In his 20s, Headley got hooked on heroin and began smuggling drugs. After a few stints in jail on drug charges, Headley decided to become a DEA informant. He also started making regular trips to Pakistan, where he frequented a mosque associated with Lashkar-e-Taiba, a militant Islamist group. By this time, he’d already started living a double—or maybe even a triple—life: he had two wives, one in Pakistan and one on the Upper West Side of Manhattan, and was actively seeing other women on the side.

After 9/11, the DEA asked Headley to begin spying on terrorists, and he agreed. What’s unclear is what reason government officials had for trusting Headley. Aside from his Pakistani background, there was little to recommend him. As one witness recalls to Frontline correspondent Sebastian Rotella, Headley was openly anti-American, casually suggesting to his girlfriend that the country had “gotten what we deserved” on September 11.

A few months later, Headley began three years of training with Lashkar-e-Taiba in Pakistan. He was instructed by Sajid Mir, a notorious terrorist believed to be connected to the ISI, Pakistan’s profoundly sketchy intelligence agency, as well as Major Iqbal, a shadowy figure also associated with the ISI.  Eventually, he began to spend months at a time in Mumbai, scouting out targets by day and partying with Bollywood stars by night. He even used a GPS device to plot out the exact routes his terrorist minions—most of whom had never been to Mumbai before—would take. The Mumbai attacks were, by the standards of the modern terrorist, relatively low-tech, but “The Perfect Terrorist” shows just how meticulously planned they were—and how madly committed Headley was. By this time, Headley had also changed his name so that he could travel freely between India and Pakistan without provoking suspicion (it also helped that he looks like what the Pakistanis call a “gura,” an American or a Brit).

It’s unclear whether he continued his work for the DEA throughout this lengthy planning period, but what is evident is that U.S. officials missed several opportunities to stop Headley from pursuing his bloody mission. Two of his wives (he eventually picked up a third) reported his terrorist activity, as did an associate of his mother’s back in Pennsylvania.

While Headley’s story has been reported extensively, especially in India where he is nearly as infamous as Osama Bin Laden, the inaction of the FBI presents a new wrinkle in the story of the Mumbai terror attacks. Several sources in “The Perfect Terrorist” suspect that Headley may have been working as a double agent; otherwise, why would the U.S. have ignored multiple reports of terrorist plots? The U.S. has, of course, denied this possibility, but Rotella cites three anonymous counter-terrorist sources who insist there is more to Headley’s story. One of the minor flaws in this report is that it never suggests what that “more” might entail: Were U.S. authorities using Headley to get information on ISI?
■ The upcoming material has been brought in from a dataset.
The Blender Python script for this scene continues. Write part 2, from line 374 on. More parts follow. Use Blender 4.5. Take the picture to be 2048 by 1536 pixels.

But whether or not Headley was a double agent, he is a fascinating, terrifying figure—a “perfect terrorist” in more ways than one. Over the course of the hour, a portrait emerges of a cold-blooded killer motivated less by religious or political fundamentalism than by a desire to create mayhem and misery. It’s as if Headley does unspeakable things because he can, not because he believes he should, that he gets some kind of thrill out of duplicity. Even his eyes are different colors (one deep brown, one ice blue), which is the kind of detail that would seem unbelievably contrived if Headley were a fictional character. Sadly, he is not.

Headley’s tumultuous, multicultural background perhaps sheds some light on his terrorist pursuits, but, to its credit, “The Perfect Terrorist” doesn’t do much psychologizing. (We’ll leave it to the inevitable movie about Headley to do that.) The uncertainty of Headley’s motives makes him all the more troubling.